Usaha dagangannya kemudian laku keras, namun ketika ia sudah menuai hasil dari
usahanya, ternyata Tuhan memberinya cobaan, ketika petugas penertiban datang,
dagangannya di injak hingga jatuh ke lumpur. Ketika semua dagangan beliau sudah
rusak bercampur lumpur, ternyata teman-temannya yang dari kawula rendah seperti
tukang sepatu, tukang sayur, dan lain-lain, beramai-ramai membersihkan dagangan
beliau. Subhanallah, beliau sadar, “Lihatlah, yang menolong kamu itu kaum
duafa. Bukan orang berdasi, bukan orang yang naik mobil. Kalau mau jadi orang,
deketlah dengan orang kecil!” begitu nasihat hati kecil beliau. Disini beliau
mulai mendapatkan pengalaman berharga tentang kerasnya kehidupan Ibukota.
Tetapi
kondisi seperti ini tidak membuat Houtman kehilangan cita-cita dan impian.
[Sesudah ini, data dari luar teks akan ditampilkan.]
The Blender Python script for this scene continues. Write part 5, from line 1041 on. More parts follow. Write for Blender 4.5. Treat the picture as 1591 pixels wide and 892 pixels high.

Suatu ketika Houtman beristirahat di sebuah kolong jembatan, dia memperhatikan
kendaran-kendaraan mewah yang berseliweran di jalan Jakarta. Para penumpang
mobil tersebut berpakaian rapih, keren dan berdasi. Houtman remaja pun ingin
seperti mereka, mengendarai kendaraan berpendingin, berpakaian necis dan tentu
saja memiliki uang yang banyak. Saat itu juga Houtman menggantungkan
cita-citanya setinggi langit, sebuah cita-cita dan tekad diazamkan dalam
hatinya. Azam atau tekad yang kuat dari Houtman telah membuatnya ingin segera
merubah nasib. Tanpa menunggu waktu lama Houtman segera memulai mengirimkan
lamaran kerja ke setiap gedung bertingkat yang dia ketahui. Bila ada gedung
yang menurutnya bagus maka pasti dengan segera dikirimkannya sebuah lamaran
kerja. Houtman menyisihkan setiap keuntungan yang diperolehnya dari berdagang
asongan digunakan untuk membiayai lamaran kerja.
Sampai
di rumah, beliau melihat ada orang gila wara-wiri di sekitar rumah beliau.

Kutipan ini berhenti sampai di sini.